§ **SHORT PROBLEM**: Each line that holds the word "scene" should be returned.

§ **DATA LISTING**:
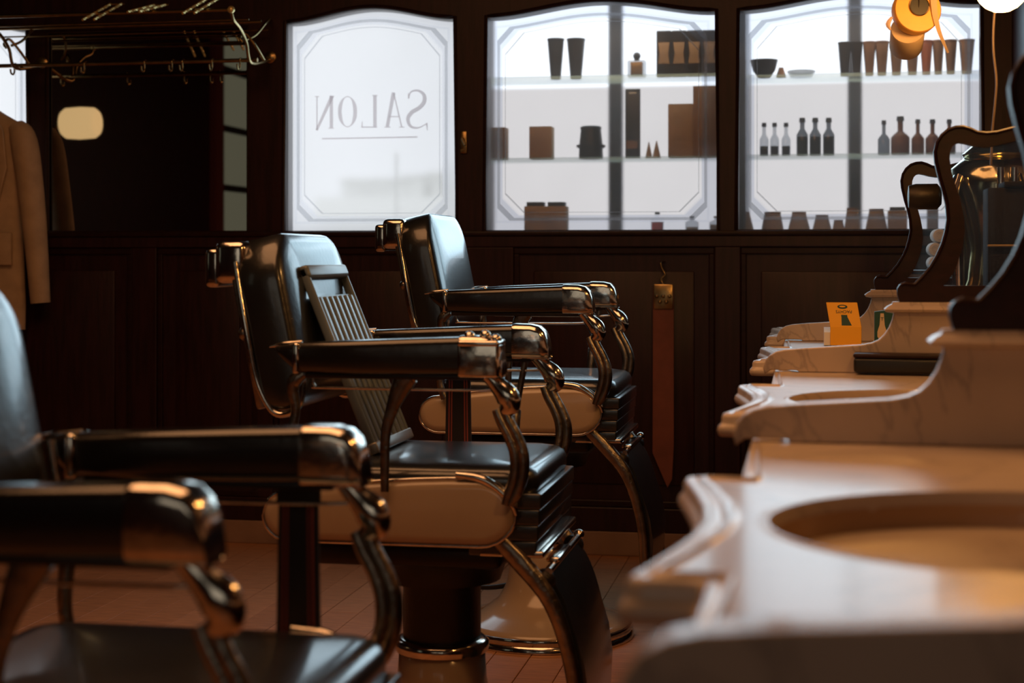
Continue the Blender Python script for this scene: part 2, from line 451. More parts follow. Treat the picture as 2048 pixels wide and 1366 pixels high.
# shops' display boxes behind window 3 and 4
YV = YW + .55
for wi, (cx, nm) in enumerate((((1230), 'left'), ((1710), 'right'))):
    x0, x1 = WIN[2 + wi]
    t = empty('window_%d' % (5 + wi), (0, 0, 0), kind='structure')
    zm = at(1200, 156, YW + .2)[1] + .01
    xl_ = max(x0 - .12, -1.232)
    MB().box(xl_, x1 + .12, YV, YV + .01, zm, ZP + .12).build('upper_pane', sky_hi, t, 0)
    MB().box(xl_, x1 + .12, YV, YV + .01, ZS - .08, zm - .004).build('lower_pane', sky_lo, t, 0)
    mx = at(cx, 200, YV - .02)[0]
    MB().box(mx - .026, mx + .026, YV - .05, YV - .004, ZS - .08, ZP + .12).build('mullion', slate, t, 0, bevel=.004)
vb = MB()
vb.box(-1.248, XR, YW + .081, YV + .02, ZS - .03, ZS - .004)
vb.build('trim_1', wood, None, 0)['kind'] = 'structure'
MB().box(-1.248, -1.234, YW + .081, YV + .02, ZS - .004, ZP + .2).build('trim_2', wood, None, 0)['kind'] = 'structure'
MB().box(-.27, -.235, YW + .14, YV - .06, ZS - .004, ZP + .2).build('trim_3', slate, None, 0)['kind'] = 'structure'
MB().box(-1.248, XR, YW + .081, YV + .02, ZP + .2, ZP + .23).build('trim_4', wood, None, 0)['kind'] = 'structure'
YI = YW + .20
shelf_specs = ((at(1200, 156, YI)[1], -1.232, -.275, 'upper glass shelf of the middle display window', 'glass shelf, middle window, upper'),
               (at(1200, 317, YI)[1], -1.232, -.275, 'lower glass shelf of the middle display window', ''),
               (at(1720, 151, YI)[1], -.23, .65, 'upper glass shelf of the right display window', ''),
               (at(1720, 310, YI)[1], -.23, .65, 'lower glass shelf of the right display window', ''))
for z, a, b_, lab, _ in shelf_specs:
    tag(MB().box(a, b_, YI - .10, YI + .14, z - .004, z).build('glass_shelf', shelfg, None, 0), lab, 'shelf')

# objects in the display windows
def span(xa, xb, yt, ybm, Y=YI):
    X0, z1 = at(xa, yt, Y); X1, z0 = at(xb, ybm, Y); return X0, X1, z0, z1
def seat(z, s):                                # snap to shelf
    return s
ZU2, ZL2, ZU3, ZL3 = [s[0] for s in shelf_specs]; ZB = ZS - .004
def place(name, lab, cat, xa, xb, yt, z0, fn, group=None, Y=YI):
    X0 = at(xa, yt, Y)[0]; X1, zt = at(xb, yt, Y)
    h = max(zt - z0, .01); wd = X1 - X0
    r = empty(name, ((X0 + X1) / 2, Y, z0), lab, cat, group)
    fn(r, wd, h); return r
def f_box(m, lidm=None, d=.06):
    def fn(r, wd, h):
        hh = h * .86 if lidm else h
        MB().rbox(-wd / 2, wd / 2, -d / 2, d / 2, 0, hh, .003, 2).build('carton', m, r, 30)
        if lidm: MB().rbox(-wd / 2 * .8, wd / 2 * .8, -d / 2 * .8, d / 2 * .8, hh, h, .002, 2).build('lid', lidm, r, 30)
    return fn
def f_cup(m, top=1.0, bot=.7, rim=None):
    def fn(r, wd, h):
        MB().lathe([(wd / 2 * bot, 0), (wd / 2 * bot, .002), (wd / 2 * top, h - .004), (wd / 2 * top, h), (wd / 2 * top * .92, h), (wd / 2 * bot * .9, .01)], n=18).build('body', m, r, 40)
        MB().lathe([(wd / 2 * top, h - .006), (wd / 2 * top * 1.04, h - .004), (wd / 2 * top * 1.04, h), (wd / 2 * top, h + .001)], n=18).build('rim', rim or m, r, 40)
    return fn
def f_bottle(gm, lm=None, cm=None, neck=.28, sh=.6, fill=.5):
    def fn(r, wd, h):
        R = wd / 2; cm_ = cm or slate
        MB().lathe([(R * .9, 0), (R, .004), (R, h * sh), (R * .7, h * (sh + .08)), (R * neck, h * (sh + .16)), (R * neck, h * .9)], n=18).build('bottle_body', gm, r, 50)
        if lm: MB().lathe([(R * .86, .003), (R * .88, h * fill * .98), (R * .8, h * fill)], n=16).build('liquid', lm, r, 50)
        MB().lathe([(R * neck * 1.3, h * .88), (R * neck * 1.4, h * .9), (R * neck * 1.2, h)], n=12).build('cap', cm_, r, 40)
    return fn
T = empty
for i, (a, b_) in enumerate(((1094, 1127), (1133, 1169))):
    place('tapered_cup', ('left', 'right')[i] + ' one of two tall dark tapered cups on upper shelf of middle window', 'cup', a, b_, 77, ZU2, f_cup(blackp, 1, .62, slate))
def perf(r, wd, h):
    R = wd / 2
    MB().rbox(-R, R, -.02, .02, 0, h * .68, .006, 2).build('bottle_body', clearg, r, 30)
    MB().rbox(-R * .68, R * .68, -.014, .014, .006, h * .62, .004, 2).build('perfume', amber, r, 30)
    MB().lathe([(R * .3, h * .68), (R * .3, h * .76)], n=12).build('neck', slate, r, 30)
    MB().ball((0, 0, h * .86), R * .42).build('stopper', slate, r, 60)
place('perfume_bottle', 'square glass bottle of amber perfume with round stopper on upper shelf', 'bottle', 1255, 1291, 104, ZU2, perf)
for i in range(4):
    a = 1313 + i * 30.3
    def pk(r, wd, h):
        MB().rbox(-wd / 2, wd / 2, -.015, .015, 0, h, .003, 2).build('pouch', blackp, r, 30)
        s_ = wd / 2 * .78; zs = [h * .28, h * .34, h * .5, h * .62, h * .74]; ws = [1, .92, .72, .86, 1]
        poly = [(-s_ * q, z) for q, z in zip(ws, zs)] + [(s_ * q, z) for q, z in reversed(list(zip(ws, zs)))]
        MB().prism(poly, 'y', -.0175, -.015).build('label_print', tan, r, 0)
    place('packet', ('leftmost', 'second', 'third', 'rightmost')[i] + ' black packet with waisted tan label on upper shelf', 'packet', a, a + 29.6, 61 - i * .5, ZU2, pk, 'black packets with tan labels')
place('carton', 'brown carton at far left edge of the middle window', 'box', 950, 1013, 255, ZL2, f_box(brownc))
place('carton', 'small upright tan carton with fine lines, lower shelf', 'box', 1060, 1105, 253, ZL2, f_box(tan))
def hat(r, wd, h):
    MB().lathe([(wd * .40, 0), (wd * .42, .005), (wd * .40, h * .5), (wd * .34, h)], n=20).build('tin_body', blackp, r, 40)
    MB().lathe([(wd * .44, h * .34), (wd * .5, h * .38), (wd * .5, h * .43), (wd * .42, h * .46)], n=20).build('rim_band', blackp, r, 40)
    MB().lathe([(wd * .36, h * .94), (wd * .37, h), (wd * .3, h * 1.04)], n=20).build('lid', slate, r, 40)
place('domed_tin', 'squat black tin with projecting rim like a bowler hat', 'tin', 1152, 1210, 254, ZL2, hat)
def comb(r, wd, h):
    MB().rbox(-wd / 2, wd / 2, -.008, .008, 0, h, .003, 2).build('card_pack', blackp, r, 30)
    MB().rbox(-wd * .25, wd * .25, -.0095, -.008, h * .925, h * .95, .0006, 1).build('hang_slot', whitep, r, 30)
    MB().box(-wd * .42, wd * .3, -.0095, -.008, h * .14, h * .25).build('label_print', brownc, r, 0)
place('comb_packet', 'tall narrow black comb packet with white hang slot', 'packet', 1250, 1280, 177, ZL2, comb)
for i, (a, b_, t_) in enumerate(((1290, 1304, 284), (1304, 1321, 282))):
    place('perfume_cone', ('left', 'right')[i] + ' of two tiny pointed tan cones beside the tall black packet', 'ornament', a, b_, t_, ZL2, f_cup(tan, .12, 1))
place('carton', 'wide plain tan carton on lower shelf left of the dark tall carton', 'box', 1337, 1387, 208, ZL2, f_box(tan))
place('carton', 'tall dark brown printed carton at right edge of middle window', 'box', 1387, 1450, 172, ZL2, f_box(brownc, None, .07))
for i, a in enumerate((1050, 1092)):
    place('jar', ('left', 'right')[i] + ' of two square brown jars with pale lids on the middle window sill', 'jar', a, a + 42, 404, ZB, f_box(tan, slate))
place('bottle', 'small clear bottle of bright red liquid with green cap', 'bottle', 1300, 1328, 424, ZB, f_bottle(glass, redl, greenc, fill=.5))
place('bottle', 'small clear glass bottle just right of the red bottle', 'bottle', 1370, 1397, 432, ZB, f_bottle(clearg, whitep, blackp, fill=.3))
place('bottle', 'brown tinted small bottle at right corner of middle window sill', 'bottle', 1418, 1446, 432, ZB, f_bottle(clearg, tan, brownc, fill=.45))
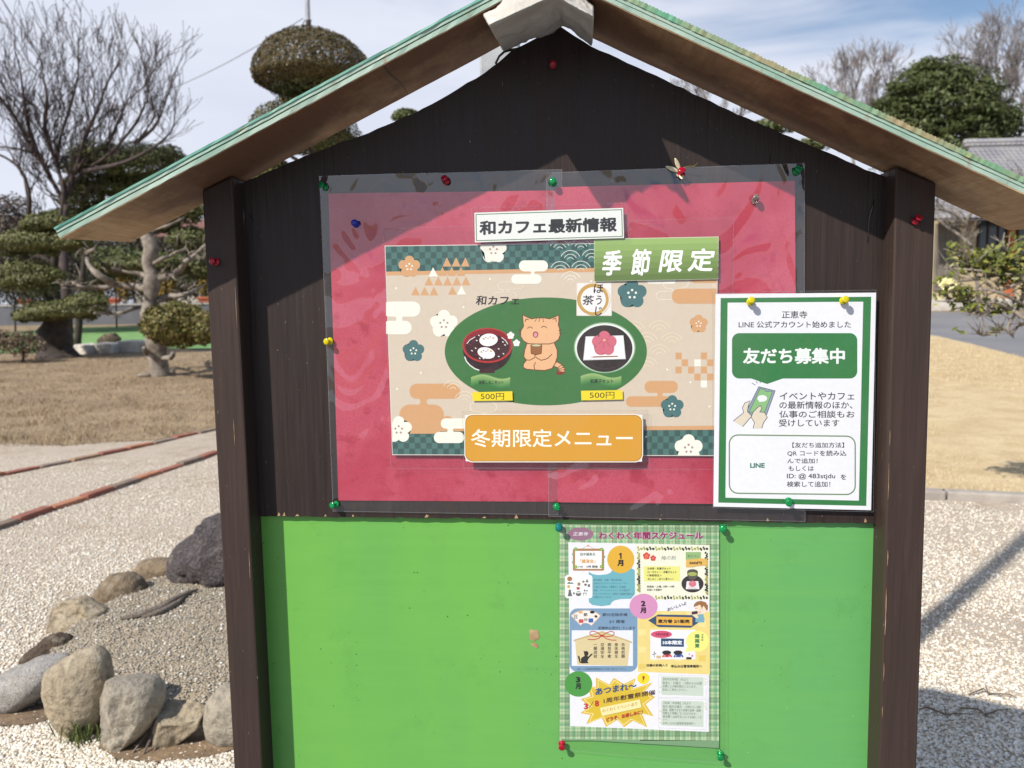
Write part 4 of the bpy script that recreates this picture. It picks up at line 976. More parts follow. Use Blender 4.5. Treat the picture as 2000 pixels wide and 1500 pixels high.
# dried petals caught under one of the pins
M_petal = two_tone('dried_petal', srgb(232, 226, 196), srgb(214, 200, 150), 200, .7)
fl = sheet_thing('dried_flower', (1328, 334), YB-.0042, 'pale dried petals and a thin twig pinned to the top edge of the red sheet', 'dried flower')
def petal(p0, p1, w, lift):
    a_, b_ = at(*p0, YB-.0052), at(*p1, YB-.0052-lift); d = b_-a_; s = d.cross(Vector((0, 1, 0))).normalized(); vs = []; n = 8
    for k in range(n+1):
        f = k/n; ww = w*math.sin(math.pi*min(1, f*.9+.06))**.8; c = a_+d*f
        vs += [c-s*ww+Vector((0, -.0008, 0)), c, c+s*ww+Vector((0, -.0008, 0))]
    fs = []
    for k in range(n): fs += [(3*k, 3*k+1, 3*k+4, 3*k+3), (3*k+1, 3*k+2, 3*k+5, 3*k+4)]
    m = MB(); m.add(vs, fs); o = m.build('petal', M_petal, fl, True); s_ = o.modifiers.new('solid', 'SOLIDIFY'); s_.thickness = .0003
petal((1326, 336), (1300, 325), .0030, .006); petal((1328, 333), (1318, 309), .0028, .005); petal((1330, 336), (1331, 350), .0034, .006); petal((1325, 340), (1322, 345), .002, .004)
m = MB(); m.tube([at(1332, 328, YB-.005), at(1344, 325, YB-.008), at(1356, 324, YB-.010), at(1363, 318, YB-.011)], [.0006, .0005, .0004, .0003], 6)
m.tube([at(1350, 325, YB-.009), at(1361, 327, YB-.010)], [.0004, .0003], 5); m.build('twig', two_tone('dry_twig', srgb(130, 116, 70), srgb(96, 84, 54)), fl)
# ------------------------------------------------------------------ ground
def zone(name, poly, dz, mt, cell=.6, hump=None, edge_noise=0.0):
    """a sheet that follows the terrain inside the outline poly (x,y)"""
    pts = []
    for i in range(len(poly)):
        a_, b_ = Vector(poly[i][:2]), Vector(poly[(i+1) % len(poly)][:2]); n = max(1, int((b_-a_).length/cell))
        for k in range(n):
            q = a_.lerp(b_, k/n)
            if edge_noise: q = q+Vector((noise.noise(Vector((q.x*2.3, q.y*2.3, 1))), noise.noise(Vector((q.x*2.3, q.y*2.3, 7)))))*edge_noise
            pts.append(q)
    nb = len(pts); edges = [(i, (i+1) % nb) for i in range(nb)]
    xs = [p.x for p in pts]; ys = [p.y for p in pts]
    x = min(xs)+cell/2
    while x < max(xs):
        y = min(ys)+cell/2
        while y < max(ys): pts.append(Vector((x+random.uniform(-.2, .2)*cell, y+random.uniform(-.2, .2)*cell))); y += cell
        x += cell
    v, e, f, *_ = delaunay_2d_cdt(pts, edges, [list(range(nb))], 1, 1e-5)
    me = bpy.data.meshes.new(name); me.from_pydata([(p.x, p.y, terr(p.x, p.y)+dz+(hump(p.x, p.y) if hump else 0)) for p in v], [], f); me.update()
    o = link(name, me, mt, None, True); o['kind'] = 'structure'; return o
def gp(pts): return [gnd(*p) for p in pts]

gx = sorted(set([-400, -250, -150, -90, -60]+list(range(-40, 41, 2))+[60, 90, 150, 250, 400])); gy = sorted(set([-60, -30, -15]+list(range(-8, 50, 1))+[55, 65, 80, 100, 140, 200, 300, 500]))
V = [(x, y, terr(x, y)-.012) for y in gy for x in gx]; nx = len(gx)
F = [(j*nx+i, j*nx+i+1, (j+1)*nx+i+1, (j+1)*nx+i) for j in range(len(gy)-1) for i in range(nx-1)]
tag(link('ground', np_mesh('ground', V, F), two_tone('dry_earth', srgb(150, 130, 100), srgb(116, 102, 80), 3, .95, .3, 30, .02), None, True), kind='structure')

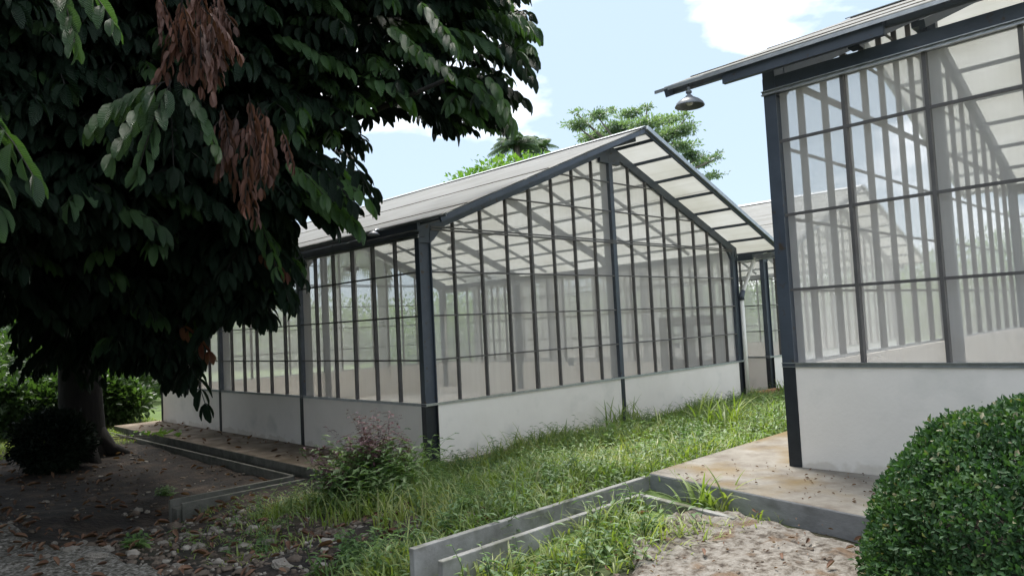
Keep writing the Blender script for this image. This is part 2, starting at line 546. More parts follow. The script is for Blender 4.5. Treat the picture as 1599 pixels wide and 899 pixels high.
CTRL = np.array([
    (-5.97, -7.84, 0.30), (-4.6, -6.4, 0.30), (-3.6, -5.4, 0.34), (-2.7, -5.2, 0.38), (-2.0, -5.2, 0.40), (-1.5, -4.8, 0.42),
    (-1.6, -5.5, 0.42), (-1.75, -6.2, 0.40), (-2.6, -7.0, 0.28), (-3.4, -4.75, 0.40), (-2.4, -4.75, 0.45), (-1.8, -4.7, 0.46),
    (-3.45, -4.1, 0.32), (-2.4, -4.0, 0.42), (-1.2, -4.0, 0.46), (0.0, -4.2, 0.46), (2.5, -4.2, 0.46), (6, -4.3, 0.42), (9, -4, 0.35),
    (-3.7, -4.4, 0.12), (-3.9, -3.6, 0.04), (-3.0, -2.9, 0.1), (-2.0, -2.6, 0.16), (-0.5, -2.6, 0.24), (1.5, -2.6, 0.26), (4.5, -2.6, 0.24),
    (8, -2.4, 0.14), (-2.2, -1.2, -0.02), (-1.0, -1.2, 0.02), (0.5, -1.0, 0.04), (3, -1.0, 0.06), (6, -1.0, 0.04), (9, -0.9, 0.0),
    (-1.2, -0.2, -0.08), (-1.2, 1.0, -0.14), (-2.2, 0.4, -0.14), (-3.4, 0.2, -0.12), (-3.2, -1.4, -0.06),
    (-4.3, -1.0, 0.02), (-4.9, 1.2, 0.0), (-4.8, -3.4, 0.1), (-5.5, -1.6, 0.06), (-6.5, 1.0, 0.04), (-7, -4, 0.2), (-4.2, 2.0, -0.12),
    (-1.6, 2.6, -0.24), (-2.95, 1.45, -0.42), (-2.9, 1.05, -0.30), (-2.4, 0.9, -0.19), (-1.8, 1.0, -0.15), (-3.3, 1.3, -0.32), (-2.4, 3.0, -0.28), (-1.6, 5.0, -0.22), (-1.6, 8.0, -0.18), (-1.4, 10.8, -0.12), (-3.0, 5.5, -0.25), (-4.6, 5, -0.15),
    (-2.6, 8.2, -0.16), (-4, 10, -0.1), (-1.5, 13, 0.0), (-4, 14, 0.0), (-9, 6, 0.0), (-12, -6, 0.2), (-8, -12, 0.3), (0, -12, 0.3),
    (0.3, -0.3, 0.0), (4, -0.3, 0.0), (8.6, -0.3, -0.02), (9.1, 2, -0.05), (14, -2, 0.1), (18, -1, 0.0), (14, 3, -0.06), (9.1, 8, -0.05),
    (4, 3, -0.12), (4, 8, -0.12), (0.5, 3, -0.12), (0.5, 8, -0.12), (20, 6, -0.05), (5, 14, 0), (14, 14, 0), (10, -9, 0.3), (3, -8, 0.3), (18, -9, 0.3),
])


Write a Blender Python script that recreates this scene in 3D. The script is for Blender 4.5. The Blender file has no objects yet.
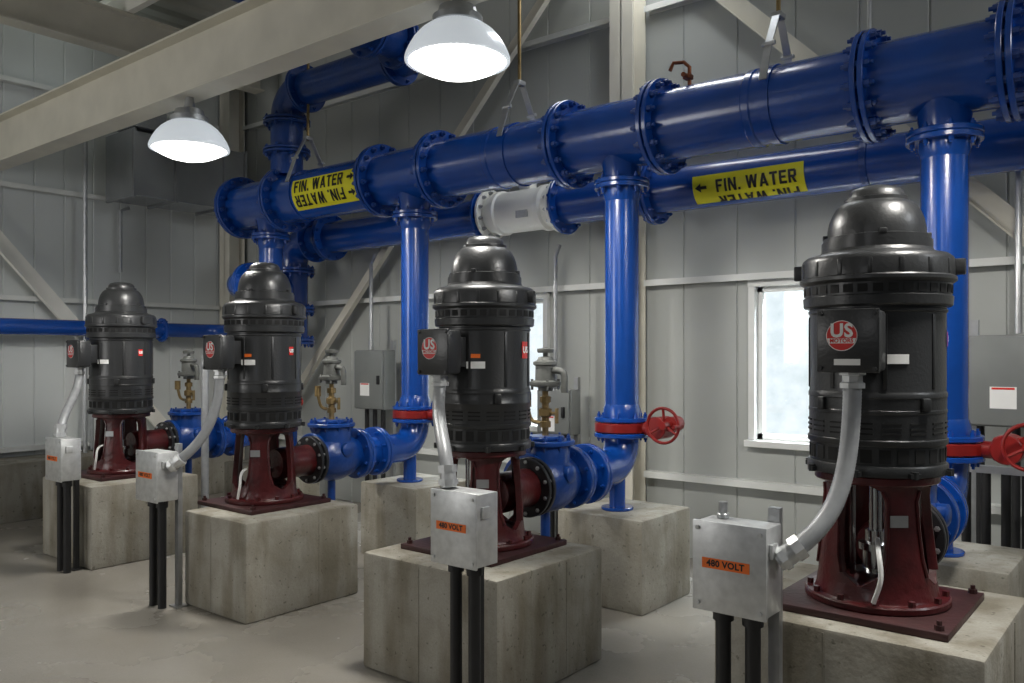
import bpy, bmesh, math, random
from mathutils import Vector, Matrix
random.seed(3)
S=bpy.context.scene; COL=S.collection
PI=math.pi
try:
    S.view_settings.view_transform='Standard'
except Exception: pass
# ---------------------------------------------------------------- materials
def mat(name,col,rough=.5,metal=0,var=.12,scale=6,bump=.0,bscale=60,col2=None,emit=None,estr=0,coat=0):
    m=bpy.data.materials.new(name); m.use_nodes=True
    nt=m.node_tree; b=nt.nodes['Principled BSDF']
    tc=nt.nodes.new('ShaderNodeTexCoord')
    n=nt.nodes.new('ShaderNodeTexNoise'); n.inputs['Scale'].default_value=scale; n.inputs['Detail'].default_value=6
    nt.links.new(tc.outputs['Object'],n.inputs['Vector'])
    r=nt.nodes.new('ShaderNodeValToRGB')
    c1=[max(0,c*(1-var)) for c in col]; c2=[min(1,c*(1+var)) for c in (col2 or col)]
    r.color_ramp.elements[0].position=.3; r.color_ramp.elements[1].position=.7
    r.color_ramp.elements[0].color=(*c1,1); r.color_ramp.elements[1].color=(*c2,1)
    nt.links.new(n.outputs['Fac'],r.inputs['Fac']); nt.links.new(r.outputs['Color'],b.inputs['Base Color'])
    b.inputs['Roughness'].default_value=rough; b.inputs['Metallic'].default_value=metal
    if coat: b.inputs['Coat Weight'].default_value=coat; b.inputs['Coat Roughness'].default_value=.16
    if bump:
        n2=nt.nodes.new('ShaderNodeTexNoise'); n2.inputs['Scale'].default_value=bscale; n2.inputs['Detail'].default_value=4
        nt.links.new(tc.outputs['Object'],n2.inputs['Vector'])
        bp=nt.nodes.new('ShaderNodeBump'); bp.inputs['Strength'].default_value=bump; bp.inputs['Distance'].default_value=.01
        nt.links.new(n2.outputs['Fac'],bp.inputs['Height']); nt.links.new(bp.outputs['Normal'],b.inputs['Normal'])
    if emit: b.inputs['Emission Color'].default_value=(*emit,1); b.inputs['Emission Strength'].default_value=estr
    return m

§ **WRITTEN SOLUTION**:
Continue the Blender Python script for this scene: part 2, from line 451. More parts follow. Treat the picture as 2048 pixels wide and 1366 pixels high.
Write a Blender Python script that recreates this scene in 3D. The script is for Blender 4.5. The Blender file has no objects yet.
S=bpy.context.scene; COL=S.collection